To do
For each line in the data below that holds "script", return a copy.

-------- Recorded information --------

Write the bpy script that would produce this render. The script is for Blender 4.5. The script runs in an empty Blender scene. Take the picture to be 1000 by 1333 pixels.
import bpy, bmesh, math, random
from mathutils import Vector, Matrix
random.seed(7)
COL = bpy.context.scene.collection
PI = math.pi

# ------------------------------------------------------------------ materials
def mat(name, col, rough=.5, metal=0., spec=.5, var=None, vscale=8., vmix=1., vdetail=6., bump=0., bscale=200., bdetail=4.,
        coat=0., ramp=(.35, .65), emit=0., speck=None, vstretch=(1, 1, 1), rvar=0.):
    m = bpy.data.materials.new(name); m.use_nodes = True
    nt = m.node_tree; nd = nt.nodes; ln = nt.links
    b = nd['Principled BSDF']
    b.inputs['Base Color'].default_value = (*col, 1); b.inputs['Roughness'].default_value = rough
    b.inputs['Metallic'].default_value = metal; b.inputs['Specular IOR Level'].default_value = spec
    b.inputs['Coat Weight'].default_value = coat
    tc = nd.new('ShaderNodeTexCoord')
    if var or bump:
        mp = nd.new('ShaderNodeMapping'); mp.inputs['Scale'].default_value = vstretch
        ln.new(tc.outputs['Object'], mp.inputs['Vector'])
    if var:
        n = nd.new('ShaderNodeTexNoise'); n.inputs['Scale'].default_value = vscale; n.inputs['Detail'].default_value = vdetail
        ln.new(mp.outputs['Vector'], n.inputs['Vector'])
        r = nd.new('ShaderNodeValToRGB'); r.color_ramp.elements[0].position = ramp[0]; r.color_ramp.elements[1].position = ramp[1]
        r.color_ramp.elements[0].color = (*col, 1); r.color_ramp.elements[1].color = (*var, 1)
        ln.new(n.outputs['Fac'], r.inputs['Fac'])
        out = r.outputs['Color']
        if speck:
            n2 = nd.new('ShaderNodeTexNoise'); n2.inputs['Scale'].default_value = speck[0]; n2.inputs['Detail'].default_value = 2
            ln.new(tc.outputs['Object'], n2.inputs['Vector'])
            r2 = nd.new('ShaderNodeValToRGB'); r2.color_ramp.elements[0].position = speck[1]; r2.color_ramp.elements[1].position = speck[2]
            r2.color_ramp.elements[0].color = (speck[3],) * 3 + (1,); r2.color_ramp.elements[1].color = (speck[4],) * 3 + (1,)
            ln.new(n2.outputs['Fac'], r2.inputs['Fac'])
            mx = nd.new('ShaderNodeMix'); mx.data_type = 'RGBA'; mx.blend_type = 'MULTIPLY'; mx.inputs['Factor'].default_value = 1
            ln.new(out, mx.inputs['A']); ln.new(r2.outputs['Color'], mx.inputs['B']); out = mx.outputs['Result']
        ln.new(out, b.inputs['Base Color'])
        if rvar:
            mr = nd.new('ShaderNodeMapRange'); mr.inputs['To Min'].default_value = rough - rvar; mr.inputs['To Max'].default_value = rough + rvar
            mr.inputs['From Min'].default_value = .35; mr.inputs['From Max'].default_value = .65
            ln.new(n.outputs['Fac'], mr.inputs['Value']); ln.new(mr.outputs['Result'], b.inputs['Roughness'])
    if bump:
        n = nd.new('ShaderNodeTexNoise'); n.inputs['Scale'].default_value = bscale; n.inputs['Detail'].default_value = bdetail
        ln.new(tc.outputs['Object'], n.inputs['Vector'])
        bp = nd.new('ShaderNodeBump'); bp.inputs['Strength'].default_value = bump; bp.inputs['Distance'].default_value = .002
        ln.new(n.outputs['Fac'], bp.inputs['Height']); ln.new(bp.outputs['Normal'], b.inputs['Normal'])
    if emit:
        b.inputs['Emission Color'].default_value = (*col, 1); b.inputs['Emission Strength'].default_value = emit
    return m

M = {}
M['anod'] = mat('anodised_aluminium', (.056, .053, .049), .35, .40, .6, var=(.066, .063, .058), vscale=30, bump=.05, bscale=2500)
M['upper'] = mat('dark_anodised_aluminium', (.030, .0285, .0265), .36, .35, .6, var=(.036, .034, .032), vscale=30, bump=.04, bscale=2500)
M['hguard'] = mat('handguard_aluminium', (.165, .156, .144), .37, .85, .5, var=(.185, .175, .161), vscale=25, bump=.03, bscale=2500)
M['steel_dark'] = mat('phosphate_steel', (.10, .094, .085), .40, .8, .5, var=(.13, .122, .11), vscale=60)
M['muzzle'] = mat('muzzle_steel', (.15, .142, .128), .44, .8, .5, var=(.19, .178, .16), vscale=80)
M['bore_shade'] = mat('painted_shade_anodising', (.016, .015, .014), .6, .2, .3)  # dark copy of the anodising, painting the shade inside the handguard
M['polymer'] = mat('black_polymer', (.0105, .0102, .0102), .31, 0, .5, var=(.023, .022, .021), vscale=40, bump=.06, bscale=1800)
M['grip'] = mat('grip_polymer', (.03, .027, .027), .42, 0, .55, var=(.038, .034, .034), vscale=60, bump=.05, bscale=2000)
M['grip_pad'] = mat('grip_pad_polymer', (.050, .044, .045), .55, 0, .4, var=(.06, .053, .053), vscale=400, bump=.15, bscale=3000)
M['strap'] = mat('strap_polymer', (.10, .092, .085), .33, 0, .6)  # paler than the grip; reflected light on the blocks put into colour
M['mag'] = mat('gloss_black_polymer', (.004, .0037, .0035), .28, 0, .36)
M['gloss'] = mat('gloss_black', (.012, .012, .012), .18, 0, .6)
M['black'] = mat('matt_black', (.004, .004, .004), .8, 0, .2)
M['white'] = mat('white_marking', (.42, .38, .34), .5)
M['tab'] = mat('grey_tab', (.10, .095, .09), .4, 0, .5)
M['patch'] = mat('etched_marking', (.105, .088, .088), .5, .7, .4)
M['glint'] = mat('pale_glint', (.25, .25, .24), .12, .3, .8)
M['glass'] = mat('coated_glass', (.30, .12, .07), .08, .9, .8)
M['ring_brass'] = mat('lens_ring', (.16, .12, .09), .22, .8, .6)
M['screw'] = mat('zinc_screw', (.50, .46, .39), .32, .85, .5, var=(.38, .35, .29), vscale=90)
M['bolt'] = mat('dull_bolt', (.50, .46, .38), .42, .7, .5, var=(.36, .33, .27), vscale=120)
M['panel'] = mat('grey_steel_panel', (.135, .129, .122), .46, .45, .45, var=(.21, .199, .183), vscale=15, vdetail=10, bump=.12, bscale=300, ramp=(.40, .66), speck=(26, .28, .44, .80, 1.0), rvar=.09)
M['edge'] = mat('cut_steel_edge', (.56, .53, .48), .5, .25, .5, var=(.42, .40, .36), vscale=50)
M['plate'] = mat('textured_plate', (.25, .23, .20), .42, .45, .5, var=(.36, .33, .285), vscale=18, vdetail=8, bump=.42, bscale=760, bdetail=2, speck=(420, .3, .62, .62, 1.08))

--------
-------- Recorded information --------

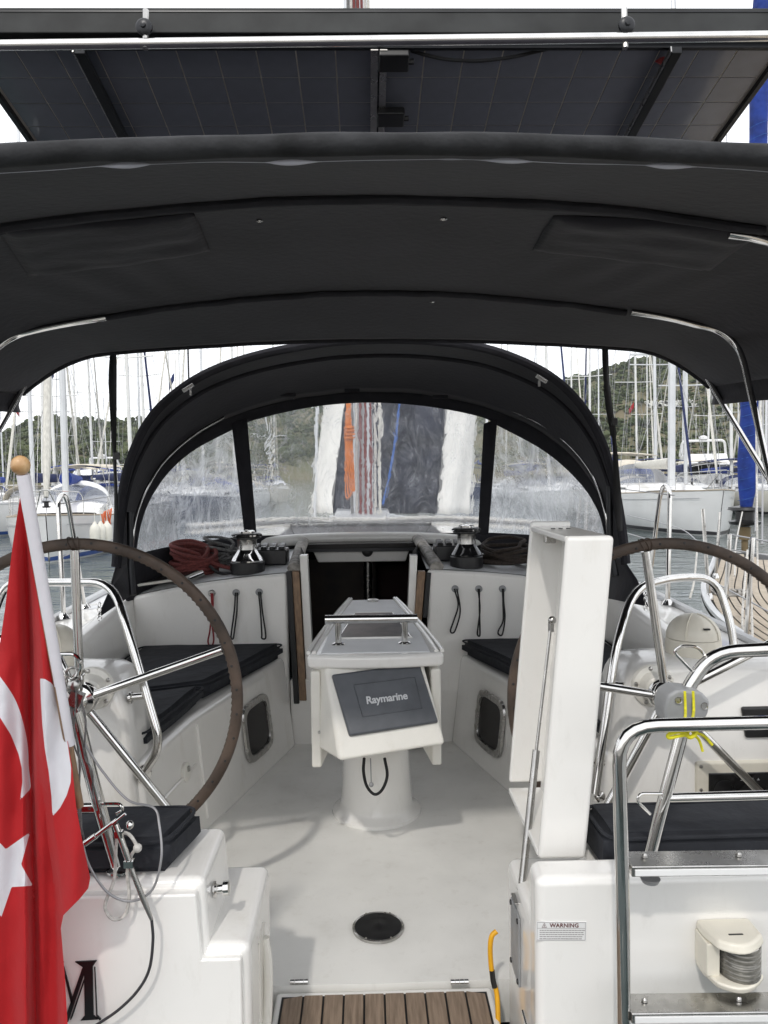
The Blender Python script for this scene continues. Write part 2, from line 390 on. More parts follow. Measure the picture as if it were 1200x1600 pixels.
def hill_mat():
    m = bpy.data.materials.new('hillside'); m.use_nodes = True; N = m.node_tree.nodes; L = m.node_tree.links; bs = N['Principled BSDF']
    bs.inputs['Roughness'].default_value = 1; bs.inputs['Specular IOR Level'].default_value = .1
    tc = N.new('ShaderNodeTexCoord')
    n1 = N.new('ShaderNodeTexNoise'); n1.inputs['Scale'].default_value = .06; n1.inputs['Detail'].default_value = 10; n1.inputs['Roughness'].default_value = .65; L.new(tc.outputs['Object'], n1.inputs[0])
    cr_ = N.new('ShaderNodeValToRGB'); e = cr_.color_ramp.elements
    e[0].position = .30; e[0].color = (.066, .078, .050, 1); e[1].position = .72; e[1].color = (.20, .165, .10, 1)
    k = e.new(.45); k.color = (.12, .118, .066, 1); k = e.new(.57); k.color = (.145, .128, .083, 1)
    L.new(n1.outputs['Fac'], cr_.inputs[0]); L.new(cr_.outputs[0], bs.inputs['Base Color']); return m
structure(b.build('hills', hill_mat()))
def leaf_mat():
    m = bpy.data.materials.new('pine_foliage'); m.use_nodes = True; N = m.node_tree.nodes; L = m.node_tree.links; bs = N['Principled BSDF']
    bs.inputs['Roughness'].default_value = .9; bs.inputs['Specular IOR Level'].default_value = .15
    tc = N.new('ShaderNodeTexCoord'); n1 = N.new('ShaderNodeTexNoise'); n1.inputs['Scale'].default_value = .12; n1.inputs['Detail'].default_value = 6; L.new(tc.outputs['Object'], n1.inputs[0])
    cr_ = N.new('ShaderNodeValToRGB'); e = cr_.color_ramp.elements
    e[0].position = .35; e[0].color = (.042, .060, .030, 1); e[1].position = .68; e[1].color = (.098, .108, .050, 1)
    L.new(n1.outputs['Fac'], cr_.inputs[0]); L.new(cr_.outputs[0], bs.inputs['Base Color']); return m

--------

Solution for this problem
Write the bpy script that would produce this render. The script is for Blender 4.5. The script runs in an empty Blender scene. Take the picture to be 1000 by 1333 pixels.
The Blender Python script for this scene continues. Write part 2, from line 390 on. More parts follow. Measure the picture as if it were 1200x1600 pixels.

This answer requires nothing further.